While you will need some cash to tip your walking tour guide and to use on the buses, you should use your international credit card as much as possible (Visa widely accepted). In doing so, the country provides an automatic discount on purchases to remove the VAT (18-20%). That helped offset the almost expected 10% service charge at restaurants and the higher prices in the country. While it’s still more expensive than other South American countries (often rivaling U.S. prices), the discount on international cards was worth noting.

 



When Uruguay gained independence, they were the first South American country to separate Church and State. In doing so, religion seems to be a smaller part of everyday life in Uruguay with only 40% of the population Catholic and almost 50% atheist or agnostic. Our tour guide joked, instead of celebrating Christmas, they celebrate “family day.” This secularization means Uruguay is the first country in South America to legalize marijuana for production and personal use. However, only the locals can purchase legally and must be registered to do so.

 

As the richest country in South America, it is a little harder to visit Uruguay on a shoestring budget. However, I enjoyed a few days in the country.
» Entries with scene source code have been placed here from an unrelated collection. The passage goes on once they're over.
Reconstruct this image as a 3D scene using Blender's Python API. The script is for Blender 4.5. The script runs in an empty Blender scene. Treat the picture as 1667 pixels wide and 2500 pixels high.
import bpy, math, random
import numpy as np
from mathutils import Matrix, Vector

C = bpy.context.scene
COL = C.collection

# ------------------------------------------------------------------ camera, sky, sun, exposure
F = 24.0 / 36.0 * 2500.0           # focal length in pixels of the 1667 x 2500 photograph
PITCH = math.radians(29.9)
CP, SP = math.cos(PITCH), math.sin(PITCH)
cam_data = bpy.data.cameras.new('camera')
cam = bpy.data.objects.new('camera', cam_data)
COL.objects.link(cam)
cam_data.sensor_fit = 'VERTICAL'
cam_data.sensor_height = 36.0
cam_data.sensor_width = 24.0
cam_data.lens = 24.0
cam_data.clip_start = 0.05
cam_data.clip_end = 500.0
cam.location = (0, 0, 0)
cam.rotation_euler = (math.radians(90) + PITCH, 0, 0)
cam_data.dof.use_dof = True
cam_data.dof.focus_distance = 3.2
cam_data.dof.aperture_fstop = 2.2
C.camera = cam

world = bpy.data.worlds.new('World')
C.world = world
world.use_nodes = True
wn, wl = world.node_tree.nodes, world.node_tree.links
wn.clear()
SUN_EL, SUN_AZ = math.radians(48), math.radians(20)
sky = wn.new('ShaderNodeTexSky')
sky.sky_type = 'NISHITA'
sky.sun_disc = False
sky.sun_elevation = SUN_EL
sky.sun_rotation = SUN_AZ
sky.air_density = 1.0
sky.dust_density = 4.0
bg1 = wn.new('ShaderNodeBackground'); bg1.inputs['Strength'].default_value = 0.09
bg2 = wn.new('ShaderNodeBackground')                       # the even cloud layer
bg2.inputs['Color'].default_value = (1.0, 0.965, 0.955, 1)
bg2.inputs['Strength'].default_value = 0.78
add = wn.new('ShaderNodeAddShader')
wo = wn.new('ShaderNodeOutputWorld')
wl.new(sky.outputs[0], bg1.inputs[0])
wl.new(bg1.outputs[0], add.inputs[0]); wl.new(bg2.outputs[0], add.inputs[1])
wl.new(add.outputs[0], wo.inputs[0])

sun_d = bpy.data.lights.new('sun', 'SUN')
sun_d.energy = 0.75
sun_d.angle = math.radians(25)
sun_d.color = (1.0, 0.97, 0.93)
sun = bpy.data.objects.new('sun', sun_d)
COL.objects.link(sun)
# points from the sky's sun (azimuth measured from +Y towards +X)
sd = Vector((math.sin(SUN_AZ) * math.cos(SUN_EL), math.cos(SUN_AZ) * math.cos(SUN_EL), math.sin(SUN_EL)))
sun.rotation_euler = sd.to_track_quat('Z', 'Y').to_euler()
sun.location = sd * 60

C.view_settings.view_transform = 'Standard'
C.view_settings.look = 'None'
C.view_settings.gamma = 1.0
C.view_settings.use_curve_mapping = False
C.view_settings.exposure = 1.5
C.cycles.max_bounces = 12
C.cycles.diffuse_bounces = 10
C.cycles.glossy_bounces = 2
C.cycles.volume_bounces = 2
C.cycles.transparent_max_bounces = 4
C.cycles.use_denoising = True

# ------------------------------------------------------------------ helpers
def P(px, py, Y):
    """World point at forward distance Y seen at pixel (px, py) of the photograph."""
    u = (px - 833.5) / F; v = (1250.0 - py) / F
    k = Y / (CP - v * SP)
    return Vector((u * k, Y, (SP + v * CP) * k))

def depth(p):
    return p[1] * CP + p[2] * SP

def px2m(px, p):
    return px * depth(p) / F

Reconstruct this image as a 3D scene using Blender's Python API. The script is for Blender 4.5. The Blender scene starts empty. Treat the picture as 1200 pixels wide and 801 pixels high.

As a female solo traveler, it’s always important to be on your guard, especially at night. The old town is not as safe as other areas in the evenings, so take care to stay in well-lit areas and pay attention to your surroundings. There are less homeless (it seemed to me) in Montevideo than in Buenos Aires or Rio de Janeiro, but you should also exercise caution when walking alone at night.

 

Hope these tips make your trip to Uruguay even better. It’s certainly worth visiting Montevideo.